*Exercise task*. Return only the lines running from the line that holds "were 1400x1050 pixels." to the line that holds "COL = scn.collection", including both.

*Records supplied*.

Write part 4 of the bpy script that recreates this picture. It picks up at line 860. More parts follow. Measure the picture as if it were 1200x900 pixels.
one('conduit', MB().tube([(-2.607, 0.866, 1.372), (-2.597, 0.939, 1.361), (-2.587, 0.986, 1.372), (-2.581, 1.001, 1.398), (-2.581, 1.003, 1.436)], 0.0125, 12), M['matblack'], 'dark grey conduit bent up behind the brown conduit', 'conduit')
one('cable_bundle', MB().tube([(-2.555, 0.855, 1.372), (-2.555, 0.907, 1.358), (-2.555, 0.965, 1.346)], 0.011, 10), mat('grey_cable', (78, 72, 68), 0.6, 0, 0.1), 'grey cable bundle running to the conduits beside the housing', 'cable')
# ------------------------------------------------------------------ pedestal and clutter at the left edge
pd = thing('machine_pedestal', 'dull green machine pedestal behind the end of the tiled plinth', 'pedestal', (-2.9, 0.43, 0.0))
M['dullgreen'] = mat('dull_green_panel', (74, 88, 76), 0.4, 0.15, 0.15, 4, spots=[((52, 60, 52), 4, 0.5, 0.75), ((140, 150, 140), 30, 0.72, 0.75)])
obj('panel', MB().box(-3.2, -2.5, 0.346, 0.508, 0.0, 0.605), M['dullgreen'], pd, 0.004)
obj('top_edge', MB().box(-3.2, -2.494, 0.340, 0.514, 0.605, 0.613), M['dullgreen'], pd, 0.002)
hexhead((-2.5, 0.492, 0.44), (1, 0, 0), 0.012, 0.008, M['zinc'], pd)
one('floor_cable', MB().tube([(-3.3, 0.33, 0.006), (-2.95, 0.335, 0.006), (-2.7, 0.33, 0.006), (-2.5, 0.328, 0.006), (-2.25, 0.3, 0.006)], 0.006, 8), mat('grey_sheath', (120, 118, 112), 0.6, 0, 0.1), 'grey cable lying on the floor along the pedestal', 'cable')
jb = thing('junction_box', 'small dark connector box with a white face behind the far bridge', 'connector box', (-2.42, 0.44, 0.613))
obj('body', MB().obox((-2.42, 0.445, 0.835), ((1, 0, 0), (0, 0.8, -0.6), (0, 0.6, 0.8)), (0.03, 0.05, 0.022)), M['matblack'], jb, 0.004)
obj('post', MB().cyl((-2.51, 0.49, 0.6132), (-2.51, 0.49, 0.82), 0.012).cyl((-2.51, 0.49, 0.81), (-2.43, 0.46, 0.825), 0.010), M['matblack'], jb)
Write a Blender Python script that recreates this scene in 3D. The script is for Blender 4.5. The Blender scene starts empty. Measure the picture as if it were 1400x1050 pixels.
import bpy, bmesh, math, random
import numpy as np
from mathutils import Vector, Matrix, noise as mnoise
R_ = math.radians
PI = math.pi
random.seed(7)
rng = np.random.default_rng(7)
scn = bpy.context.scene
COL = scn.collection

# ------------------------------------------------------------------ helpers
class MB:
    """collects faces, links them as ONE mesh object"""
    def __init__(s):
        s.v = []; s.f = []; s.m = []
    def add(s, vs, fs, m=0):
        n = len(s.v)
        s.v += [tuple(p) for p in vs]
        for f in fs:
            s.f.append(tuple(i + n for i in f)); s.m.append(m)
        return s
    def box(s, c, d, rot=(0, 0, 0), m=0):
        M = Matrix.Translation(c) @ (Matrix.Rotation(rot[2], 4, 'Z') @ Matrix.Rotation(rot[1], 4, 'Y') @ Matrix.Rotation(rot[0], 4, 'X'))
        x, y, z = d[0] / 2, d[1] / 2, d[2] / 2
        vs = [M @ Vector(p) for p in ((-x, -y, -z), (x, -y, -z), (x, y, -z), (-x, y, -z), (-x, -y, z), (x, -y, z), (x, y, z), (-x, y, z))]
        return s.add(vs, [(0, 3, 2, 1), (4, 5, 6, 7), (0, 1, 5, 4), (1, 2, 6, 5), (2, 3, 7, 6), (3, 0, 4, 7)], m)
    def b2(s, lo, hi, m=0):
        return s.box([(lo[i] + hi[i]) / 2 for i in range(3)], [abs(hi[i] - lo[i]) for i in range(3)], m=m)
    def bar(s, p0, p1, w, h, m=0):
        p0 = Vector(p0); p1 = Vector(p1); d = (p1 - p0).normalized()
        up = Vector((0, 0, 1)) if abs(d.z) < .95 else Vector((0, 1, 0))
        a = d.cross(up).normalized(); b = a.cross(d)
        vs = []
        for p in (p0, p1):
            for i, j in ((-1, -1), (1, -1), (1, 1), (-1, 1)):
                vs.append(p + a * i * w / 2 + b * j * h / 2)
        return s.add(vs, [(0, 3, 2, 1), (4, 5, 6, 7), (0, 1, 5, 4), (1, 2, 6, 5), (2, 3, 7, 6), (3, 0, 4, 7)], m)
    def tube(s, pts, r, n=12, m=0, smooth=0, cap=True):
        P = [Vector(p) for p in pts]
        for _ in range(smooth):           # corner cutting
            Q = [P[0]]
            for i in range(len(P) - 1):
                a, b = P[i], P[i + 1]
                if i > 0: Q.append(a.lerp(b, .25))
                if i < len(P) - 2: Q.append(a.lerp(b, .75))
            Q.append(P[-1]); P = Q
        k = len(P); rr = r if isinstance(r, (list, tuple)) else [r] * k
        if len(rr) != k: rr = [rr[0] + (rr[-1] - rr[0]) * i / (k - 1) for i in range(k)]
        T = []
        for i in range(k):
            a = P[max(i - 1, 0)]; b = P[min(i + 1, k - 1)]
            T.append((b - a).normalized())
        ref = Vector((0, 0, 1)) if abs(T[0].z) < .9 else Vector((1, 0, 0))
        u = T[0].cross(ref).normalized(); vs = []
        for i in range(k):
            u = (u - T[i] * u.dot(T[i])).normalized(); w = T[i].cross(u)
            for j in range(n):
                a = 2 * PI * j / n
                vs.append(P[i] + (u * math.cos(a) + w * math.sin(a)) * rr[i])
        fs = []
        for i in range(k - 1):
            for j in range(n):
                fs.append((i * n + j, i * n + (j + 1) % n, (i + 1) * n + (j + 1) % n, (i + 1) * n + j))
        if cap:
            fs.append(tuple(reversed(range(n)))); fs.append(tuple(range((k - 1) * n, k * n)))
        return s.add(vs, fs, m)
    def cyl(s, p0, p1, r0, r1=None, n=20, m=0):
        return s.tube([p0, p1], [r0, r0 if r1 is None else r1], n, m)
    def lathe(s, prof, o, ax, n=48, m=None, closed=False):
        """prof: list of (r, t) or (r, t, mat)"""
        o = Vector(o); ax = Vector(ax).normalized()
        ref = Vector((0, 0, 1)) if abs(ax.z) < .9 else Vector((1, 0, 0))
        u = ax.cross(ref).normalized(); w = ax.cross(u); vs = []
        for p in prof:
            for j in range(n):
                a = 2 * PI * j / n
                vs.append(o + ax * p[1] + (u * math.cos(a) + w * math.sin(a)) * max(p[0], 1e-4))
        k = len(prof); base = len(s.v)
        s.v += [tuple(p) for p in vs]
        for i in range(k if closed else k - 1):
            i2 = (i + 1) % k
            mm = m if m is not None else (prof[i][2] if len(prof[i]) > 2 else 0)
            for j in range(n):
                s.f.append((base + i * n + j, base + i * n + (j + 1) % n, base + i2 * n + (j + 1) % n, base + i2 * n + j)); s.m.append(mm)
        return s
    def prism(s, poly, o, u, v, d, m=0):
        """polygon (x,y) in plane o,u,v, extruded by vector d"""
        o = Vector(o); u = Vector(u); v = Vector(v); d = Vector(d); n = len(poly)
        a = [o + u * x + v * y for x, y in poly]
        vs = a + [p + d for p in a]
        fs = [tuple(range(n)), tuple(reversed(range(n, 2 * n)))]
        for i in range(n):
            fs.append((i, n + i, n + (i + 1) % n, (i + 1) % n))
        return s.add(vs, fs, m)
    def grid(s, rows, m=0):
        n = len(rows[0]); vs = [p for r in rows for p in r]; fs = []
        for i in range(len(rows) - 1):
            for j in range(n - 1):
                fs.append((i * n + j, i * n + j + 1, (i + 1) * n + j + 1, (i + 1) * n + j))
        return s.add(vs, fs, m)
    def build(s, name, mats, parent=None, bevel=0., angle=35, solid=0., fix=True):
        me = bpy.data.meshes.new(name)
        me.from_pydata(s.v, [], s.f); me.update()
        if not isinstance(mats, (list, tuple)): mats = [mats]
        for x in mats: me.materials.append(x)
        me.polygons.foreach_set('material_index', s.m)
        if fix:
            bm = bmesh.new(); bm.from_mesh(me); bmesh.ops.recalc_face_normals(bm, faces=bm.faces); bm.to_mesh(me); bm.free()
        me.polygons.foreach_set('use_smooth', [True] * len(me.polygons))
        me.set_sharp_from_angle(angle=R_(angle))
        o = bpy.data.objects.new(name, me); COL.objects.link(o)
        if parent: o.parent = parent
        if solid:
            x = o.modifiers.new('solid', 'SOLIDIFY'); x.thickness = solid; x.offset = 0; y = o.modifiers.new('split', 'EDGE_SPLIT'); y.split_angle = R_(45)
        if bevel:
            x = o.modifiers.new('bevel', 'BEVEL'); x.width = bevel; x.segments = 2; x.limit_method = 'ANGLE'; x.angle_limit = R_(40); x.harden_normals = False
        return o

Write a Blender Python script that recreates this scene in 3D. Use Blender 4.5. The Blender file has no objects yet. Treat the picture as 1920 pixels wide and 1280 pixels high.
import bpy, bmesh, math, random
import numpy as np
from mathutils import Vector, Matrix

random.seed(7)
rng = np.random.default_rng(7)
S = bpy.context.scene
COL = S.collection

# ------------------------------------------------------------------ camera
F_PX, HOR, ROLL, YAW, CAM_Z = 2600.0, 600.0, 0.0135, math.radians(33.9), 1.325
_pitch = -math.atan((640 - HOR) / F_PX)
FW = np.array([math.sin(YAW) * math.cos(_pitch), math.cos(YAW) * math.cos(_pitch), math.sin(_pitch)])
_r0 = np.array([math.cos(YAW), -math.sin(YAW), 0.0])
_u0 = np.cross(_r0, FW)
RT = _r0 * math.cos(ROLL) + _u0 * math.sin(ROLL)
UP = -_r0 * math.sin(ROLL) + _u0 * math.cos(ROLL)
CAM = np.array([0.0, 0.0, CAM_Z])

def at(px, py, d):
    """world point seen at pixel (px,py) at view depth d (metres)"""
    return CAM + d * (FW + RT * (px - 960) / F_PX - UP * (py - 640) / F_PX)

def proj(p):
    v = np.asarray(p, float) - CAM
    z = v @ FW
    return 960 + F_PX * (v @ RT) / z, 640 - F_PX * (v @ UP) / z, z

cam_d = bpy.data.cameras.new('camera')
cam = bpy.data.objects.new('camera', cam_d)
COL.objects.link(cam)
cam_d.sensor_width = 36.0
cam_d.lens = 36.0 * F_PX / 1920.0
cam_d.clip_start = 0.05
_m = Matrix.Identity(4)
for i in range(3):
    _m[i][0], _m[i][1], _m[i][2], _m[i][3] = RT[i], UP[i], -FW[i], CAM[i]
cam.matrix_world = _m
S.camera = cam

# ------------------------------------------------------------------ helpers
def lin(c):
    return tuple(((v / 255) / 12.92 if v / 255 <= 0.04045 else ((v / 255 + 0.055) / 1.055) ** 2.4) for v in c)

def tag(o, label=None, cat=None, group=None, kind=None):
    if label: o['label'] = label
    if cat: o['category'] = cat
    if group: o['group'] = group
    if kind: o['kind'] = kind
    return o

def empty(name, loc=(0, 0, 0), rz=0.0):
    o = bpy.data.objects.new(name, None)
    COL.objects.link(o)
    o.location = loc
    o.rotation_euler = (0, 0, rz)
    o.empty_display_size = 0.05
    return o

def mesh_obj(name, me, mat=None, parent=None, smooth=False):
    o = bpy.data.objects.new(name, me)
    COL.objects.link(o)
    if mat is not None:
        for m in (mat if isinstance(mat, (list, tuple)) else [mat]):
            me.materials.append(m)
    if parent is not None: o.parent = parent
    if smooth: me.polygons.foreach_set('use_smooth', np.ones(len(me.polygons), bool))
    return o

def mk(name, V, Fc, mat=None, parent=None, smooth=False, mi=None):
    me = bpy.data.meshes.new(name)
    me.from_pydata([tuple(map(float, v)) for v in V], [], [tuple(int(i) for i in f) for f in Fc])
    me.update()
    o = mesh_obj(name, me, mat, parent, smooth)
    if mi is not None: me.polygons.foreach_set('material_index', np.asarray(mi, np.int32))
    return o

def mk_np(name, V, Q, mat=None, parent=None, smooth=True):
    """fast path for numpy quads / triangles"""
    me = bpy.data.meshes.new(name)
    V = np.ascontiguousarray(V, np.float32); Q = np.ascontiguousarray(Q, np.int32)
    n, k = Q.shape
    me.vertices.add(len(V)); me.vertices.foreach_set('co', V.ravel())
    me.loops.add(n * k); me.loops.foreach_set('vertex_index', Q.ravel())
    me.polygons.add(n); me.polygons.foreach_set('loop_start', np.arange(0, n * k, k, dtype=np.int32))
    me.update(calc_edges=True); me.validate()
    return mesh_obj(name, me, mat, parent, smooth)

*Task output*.
Write a Blender Python script that recreates this scene in 3D. The script is for Blender 4.5. The Blender scene starts empty. Measure the picture as if it were 1400x1050 pixels.
import bpy, bmesh, math, random
import numpy as np
from mathutils import Vector, Matrix, noise as mnoise
R_ = math.radians
PI = math.pi
random.seed(7)
rng = np.random.default_rng(7)
scn = bpy.context.scene
COL = scn.collection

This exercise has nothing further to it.